Rondo "Fundacji WOŚP" podzieliło Radę Miasta Tychy
O podziale w tyskiej radzie miasta napisał portal noweinfo.pl. Wszystko z powodu nadania rondu przy Teatrze Małym nazwy "Fundacji WOŚP". Przeciwnicy zarzucili inicjatorom, że przeforsowali swój pomysł wbrew opinii Rady Osiedla Stare Tychy.
Rondo przy Teatrze Małym powstało w 2017 roku. Niedługo później tyskie środowisko teatralne zaproponowało, by rondo nazwać Teatralnym. Prezydent zaakceptował propozycję, a Rada Osiedla Stare Tychy wydała pozytywną opinię. Niestety, nigdy nie powstał projekt uchwały i na tym sprawa się zakończyła.
Jak przypomina portal noweinfo.pl, we wrześniu skończyła się kadencja wspomnianej Rady Osiedla Stare Tychy i do dzisiaj nie zostały ogłoszone nowe wybory. Działa jednak zarząd rady, który podtrzymuje wcześniejszą opinię na temat nazwania ronda "Teatralnym".
Przeciwnicy stwierdzili, że fundacja WOŚP kojarzy się politycznie
Zlekceważenie opinii rady osiedla oburzyło radnych ze Stowarzyszenia Tychy Naszą Małą Ojczyzną. 14 grudnia podczas sesji rady miasta Dariusz Wencepel stwierdził, że to brak szacunku dla mieszkańców, a "fundacja WOŚP" kojarzy się politycznie.
Z kolei radna Edyta Danielczyk zwróciła uwagę na małą okazałość obiektu, który otrzyma wspomniane imię. Tymczasem w ocenie radnej Aleksandry Wysockiej-Siembiga z PiS szybkie procedowanie uchwały służy wyłącznie przyszłorocznej kampanii wyborczej.

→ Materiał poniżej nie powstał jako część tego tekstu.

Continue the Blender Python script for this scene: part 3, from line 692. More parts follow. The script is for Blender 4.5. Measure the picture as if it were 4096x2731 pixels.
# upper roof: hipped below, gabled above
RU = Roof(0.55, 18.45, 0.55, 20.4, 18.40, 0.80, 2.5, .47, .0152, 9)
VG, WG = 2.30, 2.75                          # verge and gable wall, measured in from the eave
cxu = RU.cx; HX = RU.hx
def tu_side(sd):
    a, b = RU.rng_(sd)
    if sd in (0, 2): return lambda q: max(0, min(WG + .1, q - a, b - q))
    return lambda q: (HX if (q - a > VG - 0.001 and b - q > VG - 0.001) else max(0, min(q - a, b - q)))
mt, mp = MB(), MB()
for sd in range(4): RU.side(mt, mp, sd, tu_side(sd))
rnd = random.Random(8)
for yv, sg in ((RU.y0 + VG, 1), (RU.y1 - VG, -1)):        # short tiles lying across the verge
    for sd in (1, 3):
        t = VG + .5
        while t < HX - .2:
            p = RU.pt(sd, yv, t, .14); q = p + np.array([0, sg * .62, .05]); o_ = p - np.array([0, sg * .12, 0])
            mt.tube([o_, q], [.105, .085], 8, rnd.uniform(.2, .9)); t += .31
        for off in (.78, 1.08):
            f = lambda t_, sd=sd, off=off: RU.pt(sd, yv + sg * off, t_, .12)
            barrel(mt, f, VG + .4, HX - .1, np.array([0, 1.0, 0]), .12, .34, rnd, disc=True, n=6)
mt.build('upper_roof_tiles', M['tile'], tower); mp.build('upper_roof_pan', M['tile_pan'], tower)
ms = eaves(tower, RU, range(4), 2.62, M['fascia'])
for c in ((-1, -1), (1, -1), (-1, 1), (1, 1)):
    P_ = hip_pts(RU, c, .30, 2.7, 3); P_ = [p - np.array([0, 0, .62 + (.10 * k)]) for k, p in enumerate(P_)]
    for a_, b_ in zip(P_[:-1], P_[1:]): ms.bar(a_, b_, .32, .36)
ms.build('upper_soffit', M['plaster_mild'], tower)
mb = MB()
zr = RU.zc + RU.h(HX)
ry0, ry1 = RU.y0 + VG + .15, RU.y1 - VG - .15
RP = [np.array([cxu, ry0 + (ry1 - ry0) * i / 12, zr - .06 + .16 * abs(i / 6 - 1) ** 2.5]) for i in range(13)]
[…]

Kontrowersje przeciwników wzbudził również fakt, że projekt wpłynął pod obrady bez opinii komisji Rady Miasta.
Zwolennicy pomysłu podkreślają: nie ma konkurencyjnego projektu uchwały
W odpowiedzi zwolennicy nazwy "Fundacji WOŚP" stwierdzili, że projekty uchwał nie muszą mieć opinii komisji, z kolei opinia osiedla nie jest wiążąca, a zresztą skończyła się jej kadencja.
Podkreślali też, że to jedyny obiekt w mieście, któremu można nadać nazwę i na placu nieopodal organizowane są finały WOŚP. I przypominali, że nie istnieje konkurencyjny projekt uchwały w sprawie nadania rondu nazwy "Teatralne".
Radny Grzegorz Kołodziejczyk z klubu byłego prezydenta Dziuby (dziś senatora) odniósł się do zarzutów o małą okazałość ronda.
To jest dobre rozwiązanie, bo idąc pani tokiem myślenia, jeżeli byłoby to duże, to biłoby po oczach tych, którzy tego nie chcą (...) A skoro będzie małe, to ci, którzy tego nie chcą, nie będą tego widzieć, a ci, którzy tego chcą, będą zadowoleni – argumentował radny Kołodziejczyk podczas sesji, cytowany przez portal noweinfo.pl.
Finalnie projekt uchwały przegłosowano stosunkiem 16 głosów za i 6 przeciw (3 radnych było nieobecnych).